Editorial El País
El bronco arranque del mandato de Nicolás Maduro ha tenido estos días su traslación a la política exterior. Si el presidente venezolano ha sido hasta ahora incapaz de articular una salida a la crisis desatada tras las elecciones del 14 de abril, impugnadas por la oposición, en el terreno internacional Maduro se ha estrenado con excesivo estrépito.
En apenas dos semanas en el cargo, Maduro ha provocado cuatro incidentes diplomáticos que no han ido a más por la prudencia de la contraparte. Decirle al ministro español de Exteriores que “saque sus narices” de Venezuela (por mucho que la del ministro no fuera una declaración afortunada), abrir una crisis con Perú y acusar de “injerencia” a su canciller por promover en Unasur un llamamiento “a la tolerancia y al diálogo” o calificar a Barack Obama de “jefe mayor de los diablos” y promotor de la violencia de “la derecha fascista”, después de que el presidente de EE UU expresara su preocupación por el país caribeño, no parecen los pasos más adecuados para apuntalar una imagen de estadista. Maduro ha logrado incluso que el Gobierno del colombiano Juan Manuel Santos, que maneja la situación de Caracas con guante de seda, exprese su malestar por la arremetida contra el expresidente Álvaro Uribe, a quien el venezolano acusó de querer asesinarlo.

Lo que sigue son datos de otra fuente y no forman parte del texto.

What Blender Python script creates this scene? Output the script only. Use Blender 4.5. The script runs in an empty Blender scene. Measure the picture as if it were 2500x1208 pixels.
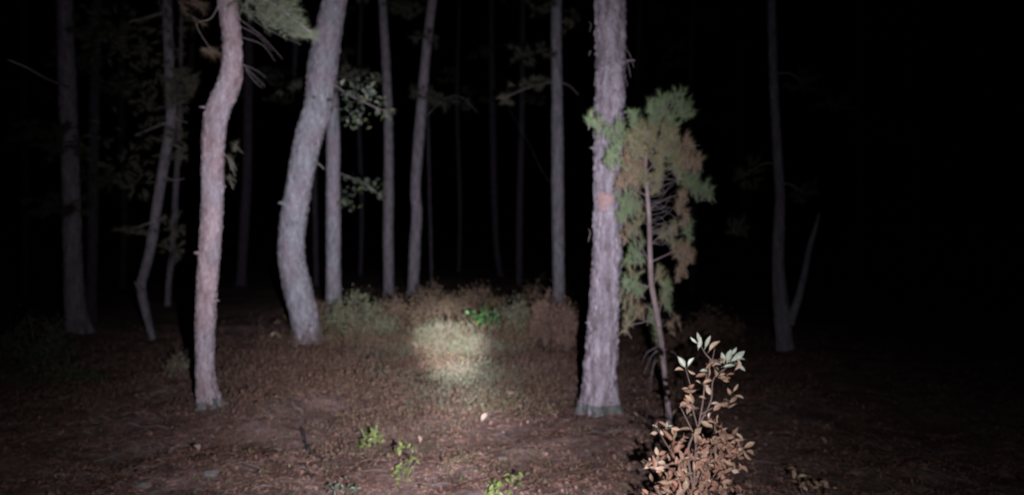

Maduro haría bien en rectificar el tiro. Ni la chequera (cada vez más delgada) ni los desplantes van a afianzar su legitimidad en el exterior. Como tampoco el acoso a los opositores ni las palizas a los diputados van a disipar las dudas de muchos venezolanos sobre la limpieza de los comicios. Las encuestas ya muestran el desgaste del recién estrenado presidente.